As Typhoon Etau ripped northward across the central part of Japan this week, residents, office workers and pedestrians in Tokyo’s Minato Ward had a surprise when their smartphones abruptly made an unfamiliar ringtone and the screen flashed an alert.

The alert, “evacuation preparation information regarding mudslide disaster,” was issued Wednesday and the first of its kind for the ward, though Tokyoites may be more familiar with alerts for earthquakes or tsunami.

And it is part of a trend as mobile phone alerts against possible floods or mudslides in heavy rain are increasingly issued in various parts of the country, local government and industry sources said.

“I’ve seen a number of alerts by local governments when typhoons hit, but few alerts have been issued in Tokyo,” an industry source said. The source said alerts have been issued hundreds of times outside of Tokyo, mainly against strong typhoons.
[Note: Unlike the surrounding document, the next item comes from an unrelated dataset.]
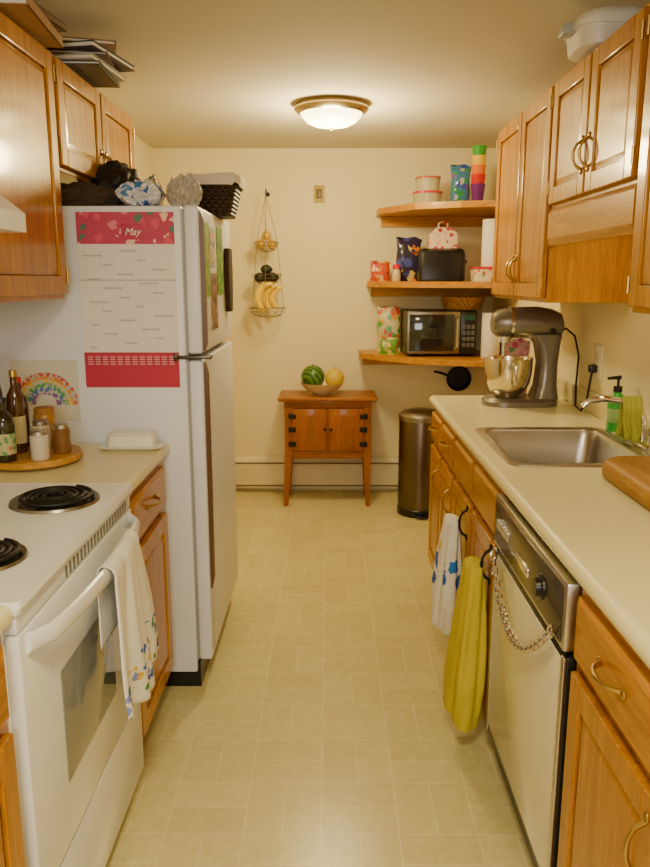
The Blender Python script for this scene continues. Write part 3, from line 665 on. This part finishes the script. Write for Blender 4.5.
# striped rind for the green melon
m,t,b=nt('striped_melon_rind'); wvs=t.nodes.new('ShaderNodeTexWave'); wvs.wave_type='BANDS'; wvs.bands_direction='DIAGONAL'; wvs.inputs['Scale'].default_value=13; wvs.inputs['Distortion'].default_value=5; link(t,coords(t),wvs.inputs['Vector'])
link(t,ramp(t,wvs.outputs['Fac'],[(.3,(.02,.075,.010)),(.7,(.09,.21,.025))]),b.inputs['Base Color']); b.inputs['Roughness'].default_value=.3
def melon(x,y,z,rx,ry,rz,mat,label):
    r=thing('melon',label,'melon',(x,y,z-rz)); G().sph((x,y,z),(rx,ry,rz),28).build('rind',mat,r)
    G().cyl((x,y-.002,z+rz*.97),(x+.004,y,z+rz+.008),.005,.003,8).build('stem',brown,r)
melon(bx-.060,by+.01,bz+.112,.077,.077,.077,m,'dark green striped melon in the bowl, left of the yellow one')
melon(bx+.080,by-.02,bz+.108,.062,.062,.062,M('yellow_melon_rind',(.66,.46,.015),.5,bump=.4,bscale=60),'yellow melon in the bowl, right of the green one')
tx,ty=.575,4.60
r=thing('trash_can','round dark metal step trash can beyond the end of the right counter','trash can',(tx,ty,0))
G().lathe([(.134,.045),(.136,.06),(.136,.60),(.134,.605)],(tx,ty,0),40).build('body',dsteel,r)
G().lathe([(.138,0),(.14,.01),(.14,.045),(.137,.048)],(tx,ty,0),40).build('base_ring',black,r)
G().lathe([(.139,.603),(.141,.615),(.139,.635),(.12,.655),(.07,.668),(.001,.672)],(tx,ty,0),40,cap=(True,False)).build('lid',M('grey_lid_metal',(.35,.32,.27),.35,1),r)
G().box(tx-.035,tx+.035,ty-.175,ty-.13,.012,.024,.004).build('pedal',black,r)
# hanging wire basket
wx,wy=-.40,4.93
wire=M('bronze_wire',(.24,.17,.09),.4,.6)
r=thing('hanging_basket','three-tier hanging wire fruit basket by the back wall','hanging basket',(wx,wy,1.2))
tiers=[(1.63,.075,.06),(1.425,.095,.065),(1.215,.118,.06)]
g=G(); g.tube([(wx,BW-.002,2.0),(wx,BW-.05,2.01),(wx,wy,2.015),(wx,wy-.01,2.0),(wx,wy,1.985)],.003,6); g.cyl((wx,BW-.001,2.0),(wx,BW-.01,2.0),.014); g.build('hook',iron,r)
for k,(z,R,dp) in enumerate(tiers):
    g=G(); ring=lambda rr_,zz:[(wx+rr_*math.cos(a),wy+rr_*math.sin(a),zz) for a in [2*PI*i/28 for i in range(28)]]
    prof=[(1,1),(.93,.6),(.78,.28),(.5,.08),(.12,0)]
    for q,h in prof: g.tube(ring(R*q,z+dp*h),.0024 if q==1 else .0013,6,True)
    for i in range(12):
        a=2*PI*i/12; g.tube([(wx+q*R*math.cos(a),wy+q*R*math.sin(a),z+dp*h) for q,h in prof],.0012,5)
    g.build('wire_bowl',wire,r)
    for i in range(3):
        a=2*PI*i/3+.5
        top=Vector((wx,wy,1.985)) if k==0 else Vector((wx+tiers[k-1][1]*math.cos(a),wy+tiers[k-1][1]*math.sin(a),tiers[k-1][0]+tiers[k-1][2]))
        G().tube([top,(wx+R*math.cos(a),wy+R*math.sin(a),z+dp)],.0018,5).build('hanging_chain',wire,r)
on=M('onion_skin',(.62,.36,.03),.4)
for i,(dx,dy,dz) in enumerate(((-.033,-.01,0),(.033,.0,0),(.002,-.02,.052))):
    lb=['yellow onion on the left in the top tier of the hanging basket','yellow onion on the right in the top tier of the hanging basket','yellow onion on top of the other two in the hanging basket'][i]
    zz=1.648+dz
    o=thing('onion',lb,'onion',(wx+dx,wy+dy,zz),'onions in the hanging basket')
    G().lathe([(.001,zz),(.02,zz+.004),(.031,zz+.024),(.028,zz+.044),(.012,zz+.056),(.004,zz+.066),(.001,zz+.068)],(wx+dx,wy+dy,0),18,cap=(False,False)).build('bulb',on,o)
av=M('avocado_skin',(.018,.022,.010),.5,bump=.7,bscale=110)
for i,(dx,dy,dz,lb) in enumerate(((-.042,-.025,0,'dark avocado on the left in the middle tier of the hanging basket'),(.042,-.025,0,'dark avocado on the right in the middle tier of the hanging basket'),(0,.04,0,'dark avocado at the back of the middle tier of the hanging basket'),(0,-.02,.05,'dark avocado on top in the middle tier of the hanging basket'))):
    g=G(); L=[]
    for k in range(11):
        q=k/10; x=-.045+.09*q; rad=.036*math.sin(PI*q)**.6*(1-.28*q)+.0005; L.append([Vector((wx+dx+x*.9,wy+dy+rad*math.cos(a),1.470+dz+rad*math.sin(a))) for a in [2*PI*j/16 for j in range(16)]])
    tag(g.loft(L).build('avocado',av),lb,'avocado','avocados in the hanging basket')
ban=M('banana_peel',(.92,.62,.004),.4)
for i in range(3):
    g=G(); pts=[];rs=[]
    for k in range(15):
        q=k/14; a=PI*.50+q*PI*.80
        R_=.092-.012*i
        pts.append((wx+.038+.028*i+R_*math.cos(a),wy-.055+.042*i,1.338+R_*math.sin(a)*1.02)); rs.append(.004+.020*math.sin(PI*min(1,max(0,q*.9+.06)))**.6)
    tag(g.tube(pts,rs,9).build('banana',ban),['yellow banana nearest the viewer in the bottom tier of the hanging basket','yellow banana in the middle of the bunch in the hanging basket','yellow banana nearest the wall in the hanging basket'][i],'banana','bananas in the hanging basket')
# ---------------------------------------------------------------- corner shelves
SH=[]
for k,(zt,xl,lab) in enumerate(((.99,.20,'lowest wooden corner shelf, holding the microwave'),(1.445,.25,'middle wooden corner shelf, holding the black toaster'),(1.895,.31,'topmost wooden corner shelf, holding plastic tubs and cups'))):
    r=thing('corner_shelf',lab,'shelf',(.7,4.8,zt-.03))
    poly=[(xl,BW-.0005),(xl,4.90),(xl+.06,4.80),(.50,4.56),(.75,4.44),(RW-.0005,4.36),(RW-.0005,BW-.0005)]
    G().prism(poly,zt-.036,zt).build('board',pine,r,smooth=False)
    G().box(xl+.03,RW-.02,BW-.025,BW-.001,zt-.10,zt-.0365).build('back_cleat',pine,r,smooth=False)
    G().box(RW-.025,RW-.001,4.42,BW-.03,zt-.10,zt-.0365).build('side_cleat',pine,r,smooth=False)
    SH.append(zt)
Z0,Z1,Z2=[z+.0003 for z in SH]
r=thing('microwave','black microwave oven with steel trim on the lowest corner shelf','microwave',(.69,4.8,Z0))
G().box(.475,.905,4.64,5.0,Z0+.012,Z0+.28,.006).build('body',black,r)
for xx in (.50,.88):
    for yy in (4.67,4.97): G().cyl((xx,yy,Z0),(xx,yy,Z0+.013),.012).build('foot',black,r)
d=G().box(.478,.80,4.620,4.64,Z0+.018,Z0+.275,.004).build('door',M('microwave_trim',(.30,.27,.22),.3,1),r)
G().box(.492,.765,4.6175,4.6205,Z0+.035,Z0+.258,.002).build('window',dglass,d)
G().tube([(.782,4.62,Z0+.05),(.782,4.595,Z0+.06),(.782,4.595,Z0+.235),(.782,4.62,Z0+.245)],.006,8).build('handle',steel,d)
c=G().box(.802,.902,4.620,4.64,Z0+.018,Z0+.275,.004).build('control_panel',black,r)
G().box(.815,.89,4.6185,4.6205,Z0+.225,Z0+.255).build('display',M('green_display',(.03,.10,.06),.2),c)
for i in range(3):
    for j in range(4): G().box(.816+.027*i,.836+.027*i,4.6185,4.6205,Z0+.06+.037*j,Z0+.085+.037*j,.001).build('button',M('grey_button',(.12,.11,.09),.4),c)
m,t,b=nt('tan_wicker'); wv=t.nodes.new('ShaderNodeTexChecker'); wv.inputs['Scale'].default_value=70; wv.inputs['Color1'].default_value=(.50,.25,.05,1); wv.inputs['Color2'].default_value=(.24,.11,.02,1)
link(t,coords(t),wv.inputs['Vector']); link(t,wv.outputs['Color'],b.inputs['Base Color']); bumpn(t,b,wv.outputs['Fac'],.8,.003); b.inputs['Roughness'].default_value=.6
z=Z0+.2803
tag(G().lathe([(.10,z),(.11,z+.006),(.134,z+.07),(.138,z+.08),(.128,z+.08),(.105,z+.012),(.001,z+.01)],(.835,4.755,0),32,cap=(True,False)).build('bread_basket',m),'round brown wicker basket on top of the microwave','basket')
def roll(x,y,z,label,h=.27):
    r=thing('paper_towel_roll',label,'paper towel roll',(x,y,z))
    G().lathe([(.02,z),(.054,z),(.056,z+.003),(.056,z+h-.003),(.054,z+h),(.02,z+h),(.02,z)],(x,y,0),32,cap=(False,False)).build('paper',wpaper,r)
    G().lathe([(.0195,z),(.0195,z+h),(.018,z+h),(.018,z)],(x,y,0),20,cap=(False,False)).build('core',M('cardboard',(.35,.22,.11),.8),r)
roll(.985,4.60,Z0,'white paper towel roll beside the microwave on the lowest corner shelf')
def tub(x,y,z,w,d,h,label,lidm,bodm,rad=.02,name='food_container'):
    r=thing(name,label,'container',(x,y,z))
    G().loft([rr(x-w*.46,x+w*.46,y-d*.46,y+d*.46,rad,z),rr(x-w/2,x+w/2,y-d/2,y+d/2,rad,z+h*.85)]).build('tub',bodm,r)
    G().loft([rr(x-w*.52,x+w*.52,y-d*.52,y+d*.52,rad,z+h*.85),rr(x-w*.52,x+w*.52,y-d*.52,y+d*.52,rad,z+h*.97),rr(x-w*.49,x+w*.49,y-d*.49,y+d*.49,rad*.9,z+h)]).build('lid',lidm,r)
wtub=M('milky_plastic',(.60,.46,.24),.25,coat=.3); ptub=blotch('tub_flower_print',(.78,.68,.45),[(.70,.05,.08),(.1,.4,.15)],30,.3,.4)
tub(.945,4.54,Z1,.20,.17,.085,'pink-red lidded plastic tub under the paper towel roll on the middle shelf',redp,ptub)
roll(.955,4.55,Z1+.0853,'white paper towel roll standing on the red-lidded tub on the middle shelf')
r=thing('toaster','black two-slot toaster on the middle corner shelf','toaster',(.67,4.8,Z1))
ta,tb=.555,.835
L=[]
for x,i in ((ta,.02),(ta+.012,.004),(ta+.03,0),(tb-.03,0),(tb-.012,.004),(tb,.02)):
    prof=[(4.70+i,Z1+.012),(4.70+i,Z1+.15),(4.715+i,Z1+.185-i),(4.74+i*.5,Z1+.198-i),(4.84-i*.5,Z1+.198-i),(4.865-i,Z1+.185-i),(4.88-i,Z1+.15),(4.88-i,Z1+.012)]
    L.append([Vector((x,p[0],p[1])) for p in prof])
G().loft(L).build('body',black,r)
G().box(ta+.01,tb-.01,4.70,4.88,Z1,Z1+.014,.003).build('base',iron,r)
for yy in (4.755,4.81): G().box(ta+.05,tb-.05,yy,yy+.022,Z1+.1965,Z1+.1985).build('slot',steel,r)
G().box(tb-.001,tb+.02,4.775,4.805,Z1+.11,Z1+.13,.004).build('lever',black,r)
z=Z1+.1988
r=thing('floral_gift_box','small pink and red flowered gift box with handle on top of the toaster','box',(.70,4.79,z))
flo=blotch('red_flower_print',(.82,.62,.42),[(.62,.03,.05),(.75,.22,.16),(.45,.03,.02)],30,.42,.6)
G().loft([rr(.615,.79,4.745,4.835,.006,z),rr(.615,.79,4.745,4.835,.006,z+.085)]).build('box_body',flo,r)
G().prism([(.615,z+.085),(.79,z+.085),(.745,z+.125),(.66,z+.125)],4.745,4.835,'y').build('gable_top',flo,r,smooth=False)
G().tube([(.675,4.79,z+.12),(.675,4.79,z+.15),(.69,4.79,z+.158),(.715,4.79,z+.158),(.73,4.79,z+.15),(.73,4.79,z+.12)],.006,8).build('handle',flo,r)
chip=blotch('chip_bag_print',(.04,.03,.07),[(.70,.20,.01),(.06,.08,.32),(.75,.50,.08),(.35,.02,.03)],16,.48,.2)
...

Wednesday’s alert was issued at 2:40 p.m. after the Meteorological Agency issued a heavy rain warning at 1:42 p.m.

According to a disaster prevention division official at the Minato Ward Office, such a warning from the agency will prompt the ward to issue its own alert for heavy rain or landslides.

The alert, unlike an evacuation advisory or evacuation order, is targeted at the elderly and physically challenged who may require longer time to evacuate or who may have trouble preparing to evacuate immediately upon a more serious alert.

The ward also decided to issue the alert because a disaster could affect a large number of people given the area had a significant daytime population of office workers.

The alert was sent to any person with a mobile phone who was inside the ward, including passersby. It was issued using a special messaging service, rather than regular email.

“We realized it’s difficult to reach everyone only through the anti-disaster administrative broadcast, which you hear blaring from outdoor speakers on street corners, or what we call information emails that we generally use,” the official said.

While the mudslide warning puzzled many who were inside the ward, seemingly inside concrete buildings, the official explained there were steep hills where “you cannot deny the possibility there may be mudslides.”

Seizing on increased demand for disaster alerts, following major natural disasters in the country, mobile carriers are beefing up services.

NTT Docomo Inc. has started providing earthquake and tsunami alerts in English, Chinese, Korean, Spanish and Portuguese, to users who have set up the service app in foreign languages. The company also has an option of messages written in simple Japanese, for non-native Japanese speakers, said company spokeswoman Madoka Sato.

SoftBank Group Corp. provides the alert services in English.

Both companies said users can opt out of the services, though it is not recommended.